Britain’s surveillance agency GCHQ, with aid from the US National Security Agency, intercepted and stored the webcam images of millions of internet users not suspected of wrongdoing, secret documents reveal.
GCHQ files dating between 2008 and 2010 explicitly state that a surveillance program codenamed Optic Nerve collected still images of Yahoo webcam chats in bulk and saved them to agency databases, regardless of whether individual users were an intelligence target or not.
In one six-month period in 2008 alone, the agency collected webcam imagery – including substantial quantities of sexually explicit communications – from more than 1.8 million Yahoo user accounts globally.
Yahoo reacted furiously to the webcam interception when approached by the Guardian. The company denied any prior knowledge of the program, accusing the agencies of “a whole new level of violation of our users’ privacy”.
GCHQ does not have the technical means to make sure no images of UK or US citizens are collected and stored by the system, and there are no restrictions under UK law to prevent Americans’ images being accessed by British analysts without an individual warrant.
The documents also chronicle GCHQ’s sustained struggle to keep the large store of sexually explicit imagery collected by Optic Nerve away from the eyes of its staff, though there is little discussion about the privacy implications of storing this material in the first place.
Well that’s good. I’m awfully glad they try to keep it away from the staff. What could possibly go wrong?
It should be clear to anyone by now that there is no good reason to store all the stuff they’re storing. They can’t even point to a good reason. They are doing it because they can.

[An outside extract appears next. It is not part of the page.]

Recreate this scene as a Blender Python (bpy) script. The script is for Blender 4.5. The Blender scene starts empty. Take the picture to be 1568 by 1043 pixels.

What this changes is the idea that the act of ephemeral, private communications must now go back to a far more primitive time when the only way you could have an ephemeral, private communication was to speak in person. The fact that they are storing your private calls and messages basically renders everything the internet and your telephone is used for a potentially incriminating piece of documentation for the government to use if it wants to build a case against you. And that doesn’t even take into account the massive threat it poses to individuals from private parties who may find ways to access this information. Maybe you trust the government. What about cyber-criminals? Do you trust that the government will be able to guard this information? They haven’t been particularly good at it so far — Chelsea Manning accessed it and snuck it out on a Lady Gaga CD.
Do you want your face (much less your T&A) in a “mug book” to be used by law enforcement based upon truly primitive facial recognition technology?
Rather than collecting webcam chats in their entirety, the program saved one image every five minutes from the users’ feeds, partly to comply with human rights legislation, and also to avoid overloading GCHQ’s servers. The documents describe these users as “unselected” – intelligence agency parlance for bulk rather than targeted collection.
One document even likened the program’s “bulk access to Yahoo webcam images/events” to a massive digital police mugbook of previously arrested individuals.
“Face detection has the potential to aid selection of useful images for ‘mugshots’ or even for face recognition by assessing the angle of the face,” it reads. “The best images are ones where the person is facing the camera with their face upright.”
The agency did make efforts to limit analysts’ ability to see webcam images, restricting bulk searches to metadata only.
However, analysts were shown the faces of people with similar usernames to surveillance targets, potentially dragging in large numbers of innocent people. One document tells agency staff they were allowed to display “webcam images associated with similar Yahoo identifiers to your known target”.
(If you think that’s cool, remind yourself of this little error. I)
It is, quite simply, too dangerous to our civil liberties and our personal privacy for these records to be stored at all. Governments functioned quite well having to build cases based upon suspicion. They should have no problem being able to get warrants for specific people or groups of people. It’s how it’s always worked before.
Read the whole thing. It would be laughable if it weren’t so appalling. We’ve officially graduated to farce.
*Oh, and if you think the NSA isn’t intimately involved in this — and likely farmed it out to GCHQ because of their more lax legal system — you must have recently taken a trip to Colorado and bought some of that really good Mountain High.